Nimes

From Carcassonne we travelled by train to Nimes where we spent three night. Our hotel was well out of town, which I vaguely remembered from when I made the booking because there wasn’t much accommodation available. We soon discovered why. It was a long weekend in France (Pentecost) and the annual Spanish Festival was in full swing. 

Nimes is 2000 yrs old – the founding of the city goes back to the sixth century BC. The Nimes amphitheater (Les Arenes) is one of the best preserved in the Roman world and continues to be used as a venue for conferences, sporting events, concerts and bullfights! There were bullfights held over the long weekend and I would have loved to have gone if only it didn’t involve watching a poor creature being tortured and killed. The amphitheatre was built at the end of the first century to accommodate 20,000 spectators who would have watched hunting and fighting spectacles featuring animals and gladiators.
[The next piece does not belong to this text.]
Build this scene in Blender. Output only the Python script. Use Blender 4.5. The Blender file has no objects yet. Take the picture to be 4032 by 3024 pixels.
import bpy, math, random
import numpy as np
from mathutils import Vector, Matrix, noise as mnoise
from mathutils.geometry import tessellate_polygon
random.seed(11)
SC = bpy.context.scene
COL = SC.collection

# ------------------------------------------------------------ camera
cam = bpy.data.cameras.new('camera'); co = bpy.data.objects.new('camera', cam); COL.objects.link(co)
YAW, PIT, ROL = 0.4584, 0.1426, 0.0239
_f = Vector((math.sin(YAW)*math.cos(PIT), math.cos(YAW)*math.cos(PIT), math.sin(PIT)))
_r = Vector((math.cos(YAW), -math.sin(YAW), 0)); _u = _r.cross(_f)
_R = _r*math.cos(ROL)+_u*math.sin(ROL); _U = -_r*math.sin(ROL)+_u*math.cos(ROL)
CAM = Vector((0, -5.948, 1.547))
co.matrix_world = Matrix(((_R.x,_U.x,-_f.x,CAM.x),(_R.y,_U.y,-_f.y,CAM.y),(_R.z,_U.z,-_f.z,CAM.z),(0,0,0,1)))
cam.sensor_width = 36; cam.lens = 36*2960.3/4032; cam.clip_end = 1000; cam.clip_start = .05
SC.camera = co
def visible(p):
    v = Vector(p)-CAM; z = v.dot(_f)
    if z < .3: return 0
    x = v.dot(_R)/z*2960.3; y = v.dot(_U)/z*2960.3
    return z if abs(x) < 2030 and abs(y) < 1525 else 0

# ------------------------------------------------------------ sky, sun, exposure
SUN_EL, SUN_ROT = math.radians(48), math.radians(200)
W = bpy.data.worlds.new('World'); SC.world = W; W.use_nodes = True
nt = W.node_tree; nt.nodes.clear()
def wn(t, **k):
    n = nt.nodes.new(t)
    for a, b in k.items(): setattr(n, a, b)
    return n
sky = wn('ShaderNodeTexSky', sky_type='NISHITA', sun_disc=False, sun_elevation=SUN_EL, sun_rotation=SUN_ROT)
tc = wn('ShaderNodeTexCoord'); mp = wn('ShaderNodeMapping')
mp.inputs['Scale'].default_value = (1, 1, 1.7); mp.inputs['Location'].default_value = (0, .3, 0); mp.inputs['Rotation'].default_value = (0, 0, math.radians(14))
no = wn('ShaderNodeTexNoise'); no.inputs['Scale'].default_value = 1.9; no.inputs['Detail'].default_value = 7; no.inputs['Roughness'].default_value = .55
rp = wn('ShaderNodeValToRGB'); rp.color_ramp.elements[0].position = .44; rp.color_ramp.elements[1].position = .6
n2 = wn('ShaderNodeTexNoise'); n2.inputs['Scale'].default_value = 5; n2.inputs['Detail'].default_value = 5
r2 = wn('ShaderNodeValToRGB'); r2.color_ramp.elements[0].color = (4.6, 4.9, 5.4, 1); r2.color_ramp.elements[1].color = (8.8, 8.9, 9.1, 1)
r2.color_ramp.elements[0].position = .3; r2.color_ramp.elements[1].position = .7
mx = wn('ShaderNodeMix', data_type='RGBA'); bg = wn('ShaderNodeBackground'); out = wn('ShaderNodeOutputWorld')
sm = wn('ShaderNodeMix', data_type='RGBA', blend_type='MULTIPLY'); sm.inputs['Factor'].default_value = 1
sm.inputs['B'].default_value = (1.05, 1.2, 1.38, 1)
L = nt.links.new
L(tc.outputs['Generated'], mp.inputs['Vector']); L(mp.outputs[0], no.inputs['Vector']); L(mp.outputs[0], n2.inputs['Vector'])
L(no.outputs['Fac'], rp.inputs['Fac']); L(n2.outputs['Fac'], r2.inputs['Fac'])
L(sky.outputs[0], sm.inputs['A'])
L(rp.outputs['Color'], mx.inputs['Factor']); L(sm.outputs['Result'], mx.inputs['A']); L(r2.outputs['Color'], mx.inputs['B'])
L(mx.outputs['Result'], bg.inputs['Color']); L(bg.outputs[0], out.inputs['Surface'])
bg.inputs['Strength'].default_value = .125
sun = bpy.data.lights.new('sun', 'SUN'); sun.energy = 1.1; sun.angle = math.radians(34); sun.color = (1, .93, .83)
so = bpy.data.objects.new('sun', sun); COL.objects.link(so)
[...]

We visited La Maison Carre (square house), also first century, and Le Temple de Diane, one of the more romantic and enigmatic monuments of Nimes, which was associated with the imperial temple. The highlight of our French journey, so far, was a day spent at the Pont du Gard, the spectacular vestige of a Roman aqueduct which wound through the hills of the Uzege to bring water to Nimes, for five centuries. This magnificent structure was the tallest aqueduct in the Roman world and was built in only five years. It spans the River Gardon and there are places to swim and walk, restaurants and a museum and information centre. It is a great place to spend a relaxing day. 

Spanish Festival

  

La Maison Carre

  

Pont du Gard

  

Les Arenes

 The constant backdrop to our wanderings around Nimes was the Spanish festival – crowds of people, French and Spanish, music, horses, Flamenco and paella. It was hectic and very colourful.